Pero suele ocurrir que lo minoritario asusta a la masa social. En este caso, un juego que podía ser constructivo y pura pedagogía, era tachado de sanguinolento, obsesivo e incluso productor de psicosis. Uno sentía una colosal vergüenza ajena por unos medios de comunicación que envilecieron y satanizaron la práctica de unos pocos. En la época del misterios sin resolver de Julián Lago, se difundió una visión escabrosa que ofuscó el espíritu real de dichos ambientes lúdicos de salita de estar. Es cierto que no se puede aspirar a que todo director de juego sea un chico maduro, responsable, un papá en cierto modo, y que todos los grupos de personajes sean benevolentes y samaritanos. ¿Quién en un juego de rol no ha interpretado el papel de un gángster, de un atracador de bancos o de un hedonista sin escrúpulos? No podemos suponer que por encarnarlos vamos a convertirnos en delincuentes, chantajistas y demás. Es una acusación sospechosa, típica de quienes ante los problemas sociales buscan causas externas a la estructura estatal. Los juegos de rol exigen un cooperativismo difícil de encontrar por otros medios. Pero es que en la sociedad del capital, de la moda y de la competitividad (inútil y absurda en estos juegos) no caben este tipo de prácticas. No nos asustemos de que nuestros hijos puedan interpretar papeles alejados de su condición; preocupémonos de que en occidente no dispongan de identidad propia. Porque eso sí que es un problema terrible.

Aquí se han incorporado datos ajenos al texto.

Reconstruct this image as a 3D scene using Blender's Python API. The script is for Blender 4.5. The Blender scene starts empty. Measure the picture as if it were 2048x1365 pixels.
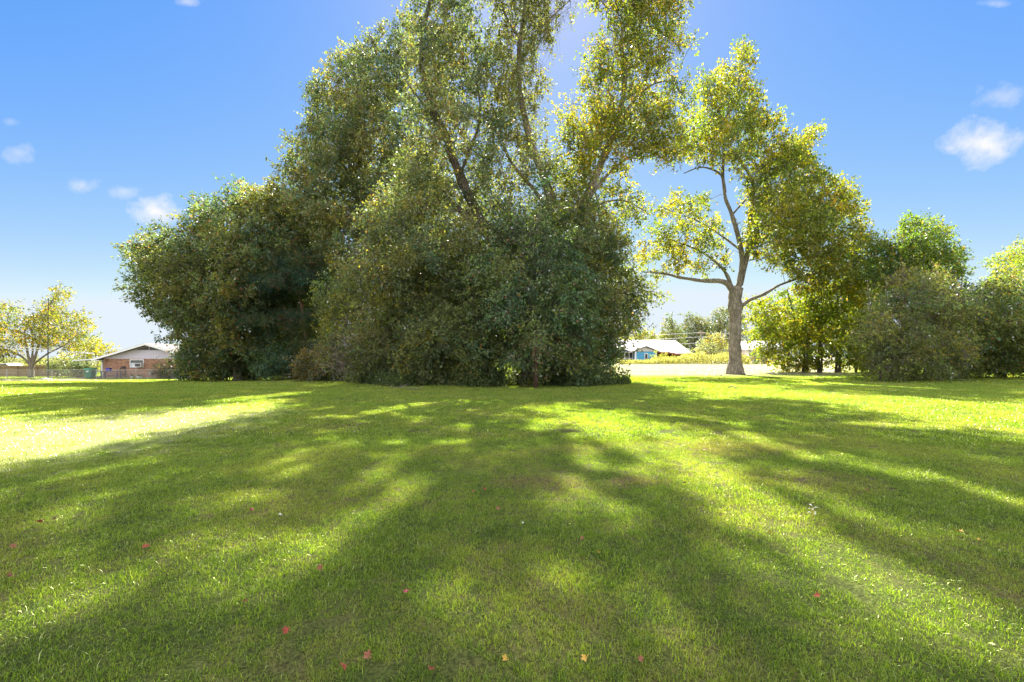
import bpy, bmesh, math, numpy as np
from mathutils import Vector, Matrix, Quaternion, noise as mnoise
R = math.radians
scene = bpy.context.scene
COL = scene.collection

# ------------------------------------------------------------------ camera
EYE, HZ, F = 1.5, 715.0, 910.0          # eye height, horizon row and focal length in 2048 px units
cd = bpy.data.cameras.new('camera'); cam = bpy.data.objects.new('camera', cd); COL.objects.link(cam)
cam.location = (0, 0, EYE); cam.rotation_euler = (R(90), 0, 0)
cd.sensor_width = 36; cd.lens = 36 * F / 2048; cd.shift_y = (HZ - 682.5) / 2048
cd.clip_start = .05; cd.clip_end = 6000
scene.camera = cam

# ------------------------------------------------------------------ light
SUN_EL, SUN_AZ = 48, 3.8               # degrees; azimuth clockwise from +Y
SKY_STRENGTH, SUN_STRENGTH, EXPOSURE = .13, 5.0, 2.3
world = bpy.data.worlds.new('World'); scene.world = world; world.use_nodes = True
sd = bpy.data.lights.new('sun', 'SUN'); sun = bpy.data.objects.new('sun', sd); COL.objects.link(sun)
sd.energy = SUN_STRENGTH; sd.angle = R(.53); sd.color = (1, .95, .84)
sv = Vector((math.sin(R(SUN_AZ)) * math.cos(R(SUN_EL)), math.cos(R(SUN_AZ)) * math.cos(R(SUN_EL)), math.sin(R(SUN_EL))))
sun.rotation_euler = sv.to_track_quat('Z', 'Y').to_euler(); sun.location = (0, 0, 60)
vs = scene.view_settings
vs.view_transform = 'Standard'; vs.look = 'None'; vs.exposure = EXPOSURE; vs.gamma = 1; vs.use_curve_mapping = False
cy = scene.cycles
cy.max_bounces = 7; cy.diffuse_bounces = 4; cy.glossy_bounces = 2; cy.transmission_bounces = 5; cy.transparent_max_bounces = 6
cy.use_denoising = True; cy.sample_clamp_indirect = 8; cy.caustics_reflective = False; cy.caustics_refractive = False


# ------------------------------------------------------------------ node helpers
class NT:
    def __init__(s, tree):
        s.t = tree; s.n = tree.nodes; s.l = tree.links
    def new(s, kind, **kw):
        nd = s.n.new(kind)
        for k, v in kw.items(): setattr(nd, k, v)
        return nd
    def put(s, sock, v):
        if v is None: return
        if hasattr(v, 'is_linked'): s.l.new(v, sock)
        else: sock.default_value = v
    def math(s, op, a, b=None, c=None, clamp=False):
        nd = s.new('ShaderNodeMath', operation=op, use_clamp=clamp)
        for i, v in enumerate((a, b, c)): s.put(nd.inputs[i], v)
        return nd.outputs[0]
    def ramp(s, fac, stops, interp='LINEAR'):
        nd = s.new('ShaderNodeValToRGB'); e = nd.color_ramp.elements; nd.color_ramp.interpolation = interp
        while len(e) < len(stops): e.new(.5)
        for k, (p, c) in zip(e, stops):
            k.position = p; k.color = (c[0], c[1], c[2], 1) if not isinstance(c, (int, float)) else (c, c, c, 1)
        s.put(nd.inputs[0], fac); return nd.outputs[0]
    def noise(s, vec, scale, detail=3, rough=.55, dim='3D'):
        nd = s.new('ShaderNodeTexNoise', noise_dimensions=dim)
        s.put(nd.inputs['Vector'], vec); nd.inputs['Scale'].default_value = scale
        nd.inputs['Detail'].default_value = detail; nd.inputs['Roughness'].default_value = rough
        return nd.outputs['Fac']
    def mix(s, fac, a, b, mode='MIX'):
        nd = s.new('ShaderNodeMix', data_type='RGBA', blend_type=mode)
        s.put(nd.inputs['Factor'], fac)
        for i, v in ((6, a), (7, b)):
            if not hasattr(v, 'is_linked') and len(v) == 3: v = (*v, 1)
            s.put(nd.inputs[i], v)
        return nd.outputs[2]
    def shmix(s, fac, a, b):
        nd = s.new('ShaderNodeMixShader'); s.put(nd.inputs[0], fac); s.l.new(a, nd.inputs[1]); s.l.new(b, nd.inputs[2]); return nd.outputs[0]


def material(name):
    m = bpy.data.materials.new(name); m.use_nodes = True; m.node_tree.nodes.clear()
    t = NT(m.node_tree); t.out = t.new('ShaderNodeOutputMaterial'); return m, t


FILL_CLOUD = 3.7  # brightness of the added, unseen fill clouds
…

Hoy en día todavía existen grupos de personas que lo practican. Muchas de las editoriales que se arriesgaron ya no están. Muchos de los que jugábamos también abandonamos el barco. Las prácticas consumistas, individuales o los deportes donde prima la competición son los más deseados. Reductos de niños o chavales curiosos investigan sin mucha profundidad, mezclando cartas con juegos de mesa y videojuegos —que nosotros ya teníamos—, pero sin el aprecio por la literatura o la creatividad. Todo parece indicar que nuestro antaño héroe, saqueador arrepentido y miembro de un grupo de aventureros, perdió su sangrante espada en tierras áridas allá donde el pueblo clamó su ayuda. Y ya no le queda más que la nostalgia por un mundo que no vivió, pero que compartió con gran viveza.